Objective » Restate word for word the lines that begin the listing and end with the line holding "except Exception as e: print(e)".

Data lines »
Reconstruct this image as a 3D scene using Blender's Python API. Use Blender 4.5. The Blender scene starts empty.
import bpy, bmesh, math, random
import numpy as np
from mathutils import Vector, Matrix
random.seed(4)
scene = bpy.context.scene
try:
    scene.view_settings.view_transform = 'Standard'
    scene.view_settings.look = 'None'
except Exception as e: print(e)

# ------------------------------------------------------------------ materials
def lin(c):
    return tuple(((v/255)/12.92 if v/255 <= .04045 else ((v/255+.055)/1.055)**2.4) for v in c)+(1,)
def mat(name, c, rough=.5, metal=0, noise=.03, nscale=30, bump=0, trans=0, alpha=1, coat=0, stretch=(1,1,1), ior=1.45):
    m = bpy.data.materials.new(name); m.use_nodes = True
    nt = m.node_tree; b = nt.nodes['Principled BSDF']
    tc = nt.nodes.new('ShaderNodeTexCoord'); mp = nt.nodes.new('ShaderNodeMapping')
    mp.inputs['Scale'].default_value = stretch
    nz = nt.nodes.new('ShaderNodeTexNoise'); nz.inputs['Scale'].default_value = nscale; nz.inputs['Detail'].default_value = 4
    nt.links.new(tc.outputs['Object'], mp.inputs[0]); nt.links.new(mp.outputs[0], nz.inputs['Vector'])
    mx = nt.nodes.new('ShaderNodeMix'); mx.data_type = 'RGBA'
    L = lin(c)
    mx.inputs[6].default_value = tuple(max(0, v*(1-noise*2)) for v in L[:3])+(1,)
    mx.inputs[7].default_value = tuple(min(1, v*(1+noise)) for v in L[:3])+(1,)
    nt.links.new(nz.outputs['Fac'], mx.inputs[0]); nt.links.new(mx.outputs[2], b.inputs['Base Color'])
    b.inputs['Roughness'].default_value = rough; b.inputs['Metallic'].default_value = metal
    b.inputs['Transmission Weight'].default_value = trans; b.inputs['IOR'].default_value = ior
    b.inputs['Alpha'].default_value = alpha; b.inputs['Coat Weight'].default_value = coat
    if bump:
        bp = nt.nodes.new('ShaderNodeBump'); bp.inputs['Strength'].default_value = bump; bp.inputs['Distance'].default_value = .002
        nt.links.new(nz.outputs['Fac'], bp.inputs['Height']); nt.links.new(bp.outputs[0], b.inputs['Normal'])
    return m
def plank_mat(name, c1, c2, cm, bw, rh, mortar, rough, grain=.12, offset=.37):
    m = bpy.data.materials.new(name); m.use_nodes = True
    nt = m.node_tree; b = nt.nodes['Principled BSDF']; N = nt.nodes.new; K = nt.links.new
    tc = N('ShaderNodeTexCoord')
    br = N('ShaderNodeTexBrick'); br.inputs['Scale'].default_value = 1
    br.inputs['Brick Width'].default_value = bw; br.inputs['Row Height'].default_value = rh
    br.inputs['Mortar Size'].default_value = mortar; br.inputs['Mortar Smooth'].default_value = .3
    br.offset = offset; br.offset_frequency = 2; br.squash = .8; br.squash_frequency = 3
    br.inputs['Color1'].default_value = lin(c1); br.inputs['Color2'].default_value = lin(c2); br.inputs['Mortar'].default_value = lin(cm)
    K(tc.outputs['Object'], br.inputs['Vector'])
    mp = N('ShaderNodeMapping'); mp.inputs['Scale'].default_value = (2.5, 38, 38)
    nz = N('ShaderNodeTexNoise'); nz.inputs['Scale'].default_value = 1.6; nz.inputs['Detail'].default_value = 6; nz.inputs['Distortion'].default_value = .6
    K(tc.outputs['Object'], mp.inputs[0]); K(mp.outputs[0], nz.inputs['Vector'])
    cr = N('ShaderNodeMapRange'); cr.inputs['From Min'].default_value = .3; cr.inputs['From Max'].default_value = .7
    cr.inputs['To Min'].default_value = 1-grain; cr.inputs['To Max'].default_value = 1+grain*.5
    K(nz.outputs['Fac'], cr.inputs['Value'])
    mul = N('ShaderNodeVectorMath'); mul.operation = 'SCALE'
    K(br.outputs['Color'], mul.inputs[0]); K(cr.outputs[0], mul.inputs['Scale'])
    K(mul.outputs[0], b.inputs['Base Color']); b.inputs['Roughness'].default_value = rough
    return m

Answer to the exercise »
Reconstruct this image as a 3D scene using Blender's Python API. Use Blender 4.5. The Blender scene starts empty.
import bpy, bmesh, math, random
import numpy as np
from mathutils import Vector, Matrix
random.seed(4)
scene = bpy.context.scene
try:
    scene.view_settings.view_transform = 'Standard'
    scene.view_settings.look = 'None'
except Exception as e: print(e)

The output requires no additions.